Eu poderia lembrar outra ocasião em que a sociedade brasileira se uniu para construir um Projeto de Iniciativa Popular, que foi o caso da Lei da Ficha Limpa, aprovada pelo Congresso Nacional e mantida pelo Supremo Tribunal Federal quando sua constitucionalidade foi questionada. Eu poderia lembrar que, contrariando essa experiência anterior, a Câmara de Piracicaba sequer votou o pedido popular de revogação dos subsídios, pois seu Excelentíssimo Presidente o engavetou, antes mesmo de colocá-lo em tramitação. Lembrar que contra essa decisão os integrantes do Reaja Piracicaba impetraram mandado de segurança e que em casos anteriores semelhantes o Tribunal de Justiça do Estado de São Paulo, que julgará esse mandado de segurança, já declarou que a rejeição de projeto de lei não pode decorrer de ato exclusivo do presidente do Legislativo, pois a matéria deve ser votada por todos os vereadores. Lembrar que o Ministério Público, em todos esses casos mencionados, inclusive em nossa cidade, sempre se manifestou pela tramitação da Iniciativa Popular no Plenário da Câmara, reafirmando a razão do Reaja Piracicaba na ação por ele movida.

 

Enfim, há muito o que se lembrar quando o assunto é o aumento da remuneração de nossos Vereadores e nada é favorável a esse aumento. A não ser o argumento ao qual eles sempre recorrem, a saber, que a Constituição Federal o autoriza. E, diante disso, eu poderia lembrar, mais uma vez, que com todo respeito às opiniões diversas, eu discordo desse argumento, por considerá-lo decorrente de uma interpretação superficial e exageradamente formal da nossa Constituição, que deixa pra trás outros tantos mandamentos dessa mesma norma.

 

Todas essas lembranças poderiam ser feitas e aprofundadas, mas a meu ver isso seria uma deslealdade para com o leitor, pois são assuntos velhos e já debatidos exaustivamente. Mais produtivo é falar da novidade.

 

O PL 249/14 tem 5 artigos: o 5º fala a data em que entrará em vigor, caso aprovado; o 4º indica as fontes de receitas utilizadas para o aumento; o 3º indica uma tabela de valores criada em um Decreto Municipal; o 2º fixa em 5,44% o reajuste dos Vereadores. A novidade, o fator surpreendente, está no art. 1º, que trata da remuneração, não dos Vereadores, mas dos servidores do Poder Legislativo, concedendo-lhes 5,44% de reajuste, mais aumento de 2,43%. Na justificativa do PL consta que esses índices recompõem a inflação e concedem aos servidores aumento real. Eu não conferi os números e não posso me manifestar sobre isso.
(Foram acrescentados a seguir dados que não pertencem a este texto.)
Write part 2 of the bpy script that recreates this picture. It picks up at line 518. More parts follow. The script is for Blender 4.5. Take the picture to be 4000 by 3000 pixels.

Mas o ponto que choca é outro. O fato é que quando os Vereadores votaram os 66% de aumento de seus subsídios, fizeram isso em uma lei só pra eles; os 6% dos servidores foi fixado em outra. Os 66% geraram revolta popular, mas nenhum cidadão piracicabano se opôs ao reajuste dado aos servidores. Ao contrário, houve até muita gente que, citando o exemplo dos professores, gostaria que o reajuste desses trabalhadores tivesse sido muito maior.

 

Com a novidade do atual PL, os mesmos Vereadores que um dia passaram a utilizar grades, vidros e força policial para marcar bem sua distinção, agora misturam tudo, de forma que a discussão está sendo direcionada para os seguintes termos: quem é contra o aumento dos Vereadores também é contra os servidores do Legislativo.

 

Os Vereadores já perceberam que as barreiras por eles até então utilizadas não foram suficientes para afastar o povo da Câmara e agora devem, com razão, estar supondo que haverá novos gritos de protestos. Mas sabem, da mesma forma que, misturando tudo, poderão contar também com a voz favorável de outras pessoas, ou seja, dos servidores que, legitimamente, gritarão pela aprovação do PL, embora por razões muito diferentes. Seria esse o motivo da mistura?

 

Régis Bender Montero é Servidos Público e ativista.